Ahimelech explains that he considered David to be a faithful servant of Saul (verse 14). Nevertheless, Saul orders that Ahimelech be put to death along with all of the priests! It is such a heinous order that, to their credit, Saul's men refuse to carry it out (verse 17). But Doeg is up to the gruesome task. He puts to the sword 85 priests, their wives, children and animals.

It is interesting to consider here that, although Doeg's actions were inexcusable, God apparently used him to carry out part of the curse He had placed on Eli (compare 1 Samuel 2:27-36). These priests and their families were probably all Eli's descendants. Only Abiathar escapes—and he will eventually be deposed by Solomon. God often uses unrighteous men and circumstances in carrying out His will (see our article "Twist of Fate" at

Still, Saul proves himself an evil tyrant by this wholesale slaughter. He has done in anger to the many priests of God and their families what he was unwilling to do, at God's command, to Israel's enemy King Agag of the Edomite Amalekites (see 1 Samuel 15). And Saul has committed this atrocity by the hand of an Edomite. He is clearly becoming more and more deranged.
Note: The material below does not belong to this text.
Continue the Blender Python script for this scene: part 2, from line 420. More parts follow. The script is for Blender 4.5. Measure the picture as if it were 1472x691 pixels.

But it is David who will feel the burden of responsibility in the matter and suffer the pain of guilt. He laments to Abiathar, the one escapee of Saul's carnage, "It's all my fault. I've caused the death of all your relatives" (compare verse 22). In Psalm 52 we see how David brings this unbearable burden to God in prayer, asking God's vengeance on Doeg along with all those who love evil, and to avenge those who love righteousness. David ends his Psalm with the sure faith that God will come through—we have only to wait on Him.